From the position of a balanced perspective on the running political crisis, the truth remains that RSHA under Martins Amewhule, had since its inauguration in June 2023 been unable to set up the mandatory legislative agenda, being a schedule of areas and issues designated for legislative intervention that would provide guidance and credible interfacing with the executive arm, and other organs of government. Had they set up a viable legislative agenda, they would have been engaged in a more sustainable enterprise, and not indulge in the misadventure of launching a failed unjustified impeachment bid, in a proxy war that served any other interest but theirs. For this misadventure they need to be reflecting on the question of who bewitched them to act in denial of self-evident truths?

In the circumstances, rather noteworthy is also the congruence between the proclivities of the RSHA decampees and the antics of the former governor Nyesom Wike, who has not spared any opportunity to excoriate in veiled and clear terms, his successor Siminalayi Fubara, out of a questionable sense of entitlement to docile servitude from the latter. With the present state of affairs, Fubara may have saved himself some relief from the incubus which Wike had constituted over him.
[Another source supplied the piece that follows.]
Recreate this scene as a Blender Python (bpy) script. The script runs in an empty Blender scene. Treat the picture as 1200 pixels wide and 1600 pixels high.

Going forward from now, it needs to be appreciated by all and sundry that the earliest return to normalcy, remains the best option for all parties in the feud. This calls for the governor Siminalayi Fubara as the chief executive of the Rivers State to work assiduously towards executing his constitutional mandate of restoring and sustaining the definitive processes of democratic rule,. This obligation dictates the earliest provision of a legislative facility where the RSHA can conduct its legitimate business of representing the people and in full public glare. The functions of the legislature are threefold namely law-making, constituency representation and oversight of government business. These functions should be provided for to keep the legislature truly functional in the new dispensation.

The obligation goes beyond bothering about the renegade 27 legislators who should now be ruminating over who bewitched them into their recent indulgences in wasteful political shenanigans.